>> Start Data
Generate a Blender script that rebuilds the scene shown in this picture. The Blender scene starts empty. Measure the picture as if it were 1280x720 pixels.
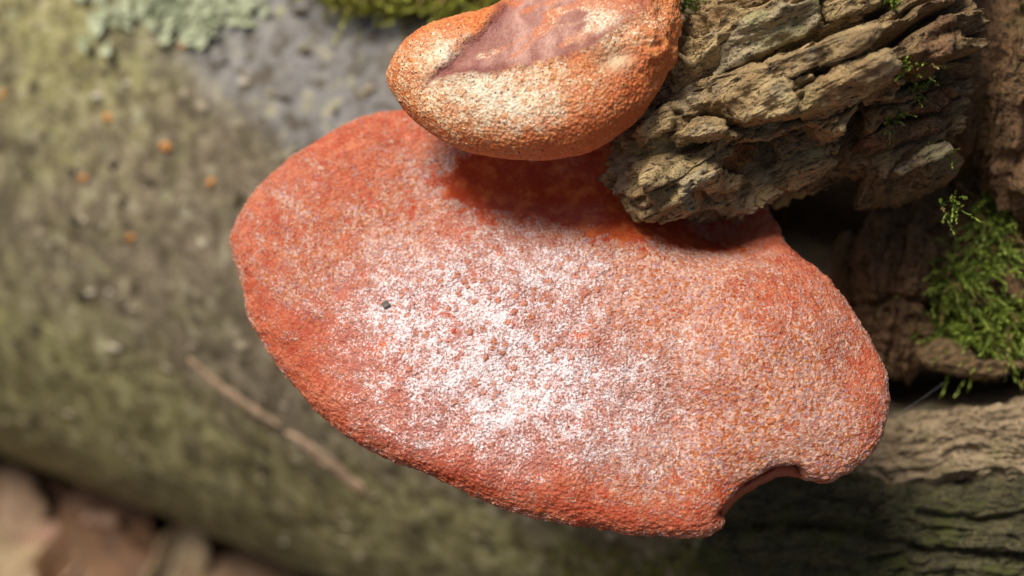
import bpy, math
import numpy as np
from mathutils import Vector

# ------------------------------------------------------------------ camera, sky, sun, exposure
sc = bpy.context.scene
COL = sc.collection
CM = 0.01                                   # everything below is designed in centimetres
PITCH = math.radians(40.0)
GROUND = 51.5                               # camera height above the forest floor, cm
K = 0.8 / 1280.0
FWD = np.array([0, math.cos(PITCH), -math.sin(PITCH)])
UPV = np.array([0, math.sin(PITCH), math.cos(PITCH)])
RGT = np.array([1.0, 0, 0])
CAM = np.array([0, 0, GROUND])

cd = bpy.data.cameras.new('camera'); cam = bpy.data.objects.new('camera', cd); COL.objects.link(cam)
cam.location = CAM * CM
cam.rotation_euler = (math.pi / 2 - PITCH, 0, 0)
cd.sensor_width = 36; cd.lens = 45
cd.clip_start = 0.01; cd.clip_end = 200
cd.dof.use_dof = True; cd.dof.focus_distance = 0.303; cd.dof.aperture_fstop = 5.6; cd.dof.aperture_blades = 0
sc.camera = cam

SUN = np.array([-0.40, -0.08, 1.0]); SUN = SUN / np.linalg.norm(SUN)
w = bpy.data.worlds.new('World'); sc.world = w; w.use_nodes = True
wn = w.node_tree; bg = wn.nodes['Background']
sky = wn.nodes.new('ShaderNodeTexSky'); sky.sky_type = 'NISHITA'; sky.sun_disc = False
sky.sun_elevation = math.asin(SUN[2]); sky.sun_rotation = math.atan2(SUN[0], SUN[1])
sky.air_density = 1.0; sky.dust_density = 5.0; sky.ozone_density = 1.0
wn.links.new(sky.outputs[0], bg.inputs[0]); bg.inputs[1].default_value = 0.05
sl = bpy.data.lights.new('sun', 'SUN'); sun = bpy.data.objects.new('sun', sl); COL.objects.link(sun)
sl.energy = 2.7; sl.angle = math.radians(24); sl.color = (1, 0.955, 0.88)
sun.rotation_euler = Vector(-SUN).to_track_quat('-Z', 'Y').to_euler()
sun.location = (0, 0, 3)
sc.view_settings.view_transform = 'Standard'; sc.view_settings.look = 'None'
sc.view_settings.exposure = 0.6; sc.view_settings.gamma = 1.0; sc.view_settings.use_curve_mapping = False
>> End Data
# What is asked
Extract the full listing above verbatim; pictures are to be left out of the copy.

# Task output
Generate a Blender script that rebuilds the scene shown in this picture. The Blender scene starts empty. Measure the picture as if it were 1280x720 pixels.
import bpy, math
import numpy as np
from mathutils import Vector

# ------------------------------------------------------------------ camera, sky, sun, exposure
sc = bpy.context.scene
COL = sc.collection
CM = 0.01                                   # everything below is designed in centimetres
PITCH = math.radians(40.0)
GROUND = 51.5                               # camera height above the forest floor, cm
K = 0.8 / 1280.0
FWD = np.array([0, math.cos(PITCH), -math.sin(PITCH)])
UPV = np.array([0, math.sin(PITCH), math.cos(PITCH)])
RGT = np.array([1.0, 0, 0])
CAM = np.array([0, 0, GROUND])

cd = bpy.data.cameras.new('camera'); cam = bpy.data.objects.new('camera', cd); COL.objects.link(cam)
cam.location = CAM * CM
cam.rotation_euler = (math.pi / 2 - PITCH, 0, 0)
cd.sensor_width = 36; cd.lens = 45
cd.clip_start = 0.01; cd.clip_end = 200
cd.dof.use_dof = True; cd.dof.focus_distance = 0.303; cd.dof.aperture_fstop = 5.6; cd.dof.aperture_blades = 0
sc.camera = cam

SUN = np.array([-0.40, -0.08, 1.0]); SUN = SUN / np.linalg.norm(SUN)
w = bpy.data.worlds.new('World'); sc.world = w; w.use_nodes = True
wn = w.node_tree; bg = wn.nodes['Background']
sky = wn.nodes.new('ShaderNodeTexSky'); sky.sky_type = 'NISHITA'; sky.sun_disc = False
sky.sun_elevation = math.asin(SUN[2]); sky.sun_rotation = math.atan2(SUN[0], SUN[1])
sky.air_density = 1.0; sky.dust_density = 5.0; sky.ozone_density = 1.0
wn.links.new(sky.outputs[0], bg.inputs[0]); bg.inputs[1].default_value = 0.05
sl = bpy.data.lights.new('sun', 'SUN'); sun = bpy.data.objects.new('sun', sl); COL.objects.link(sun)
sl.energy = 2.7; sl.angle = math.radians(24); sl.color = (1, 0.955, 0.88)
sun.rotation_euler = Vector(-SUN).to_track_quat('-Z', 'Y').to_euler()
sun.location = (0, 0, 3)
sc.view_settings.view_transform = 'Standard'; sc.view_settings.look = 'None'
sc.view_settings.exposure = 0.6; sc.view_settings.gamma = 1.0; sc.view_settings.use_curve_mapping = False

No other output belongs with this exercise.